Penguin, one of Britain’s most prestigious publishers, flatly rejected the manuscript. At Transworld it languished in the in-tray of somebody who was off sick.57 Indeed, twelve of the top British and American publishers turned it down.58
It took a publisher new to the game, working in a children’s division just a couple of years old, with no past to be stuck in and a belief that a story with emotional resonance would always find an audience, to take the plunge.
Barry Cunningham, a former marketing man and one-time giant puffin (at exhibitions for Penguin’s children’s books imprint, Puffin, Barry, as Marketing Director, would walk around thus costumed), read all 223 pages. ‘The skies didn’t part and lightning didn’t come down or anything,’ he recounted as we sat in the basement of the nineteenth-century Savile Club, the Mayfair haunt previously frequented by Kipling, Hardy, Yeats and other literary greats, me sipping tea, he his trademark Coca-Cola.
Cunningham simply thought that the manuscript was ‘really engaging’. He negotiated with the author’s agent ‘for about five minutes, because he didn’t want very much money and I didn’t have very much money’, and bought the first two books in the series for the princely sum of £2,000.
As he said to me, ‘The rest is history.’ And it sure was.
The author, a first-time writer by the name of Joanna Rowling, who was ‘so nervous’ the first time Barry spoke to her that she ‘couldn’t really talk’, was delighted to get the firm offer, especially after so many rejections. And Barry Cunningham, of course, was also delighted. The seven Harry Potter books went on to sell over 450 million copies worldwide, have been translated into more than seventy languages, and spawned a movie franchise worth over $4.5 billion.
Rudyard Kipling was right to caution us to treat both triumph and disaster as ‘imposters’. Yet we’re all too prone to letting failure and success become our only guiding beacons. What this means is that not only do we risk ignoring cues that things may be changing around us, but also deny ourselves the possibility of contemplating futures, trajectories and possibilities that are different from what has come before.
How to See with Eyes Wide Open
To make smart decisions we need the right information to guide us. That is a given.
This means being aware of how instinctively tunnel-visioned we can be, of how some information glitters much more brightly than others – some of which may well turn out to be fool’s gold.
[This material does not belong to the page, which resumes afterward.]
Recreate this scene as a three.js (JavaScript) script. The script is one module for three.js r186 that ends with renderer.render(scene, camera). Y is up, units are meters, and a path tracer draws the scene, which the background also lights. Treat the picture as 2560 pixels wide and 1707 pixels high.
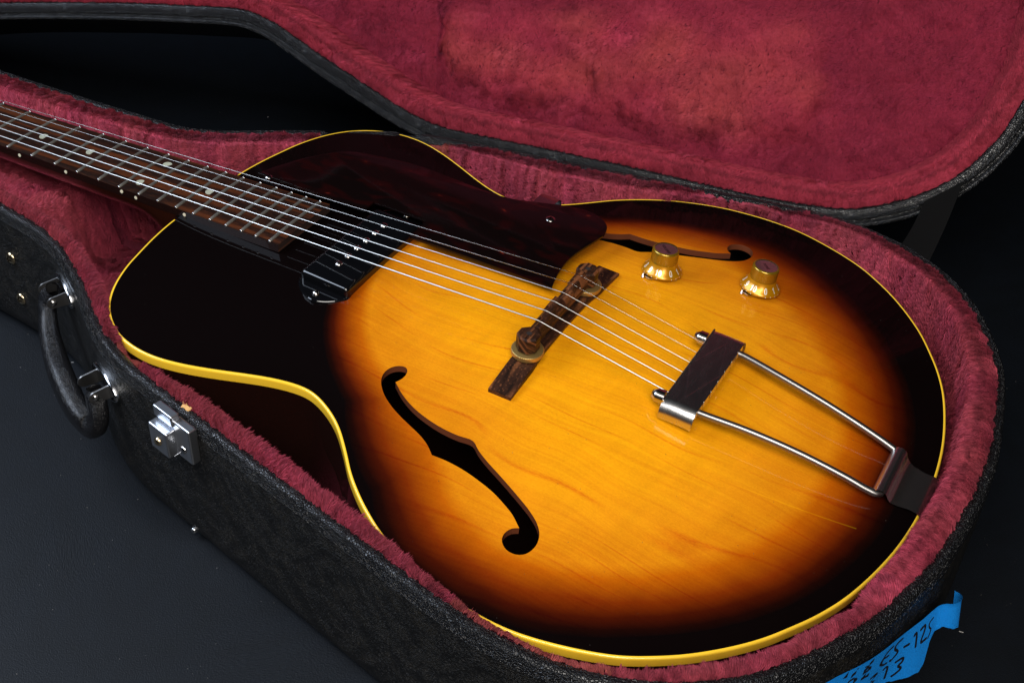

It means becoming more conscious of the way we are drawn to what’s most familiar or most obvious, or closest to what we want to hear. Of how little attention we pay to what we don’t want to know. Of just how caught up in our past we can be, and how this can disable our ability to process the present or imagine the future.
Being aware is a start. But there’s more that we can do to ensure we see with eyes wide open.
One thing we can do is to give ourselves more time – time both to gather the right information, and to consider it. I know that for many of us time feels like a luxury we just don’t have any more. But as Dr Alter makes explicit, ‘In order to think well, especially in hectic circumstances [and he’s talking about decisions made by doctors in the ER here], you need to slow things down to avoid making cognitive errors.’59
You need time to ask yourself what you may not have thought about, time to consider alternatives, time for your eyes to dart around the picture.
Time pressures encourage tunnel or distorted vision, while the best ideas often emerge after a reflective pause.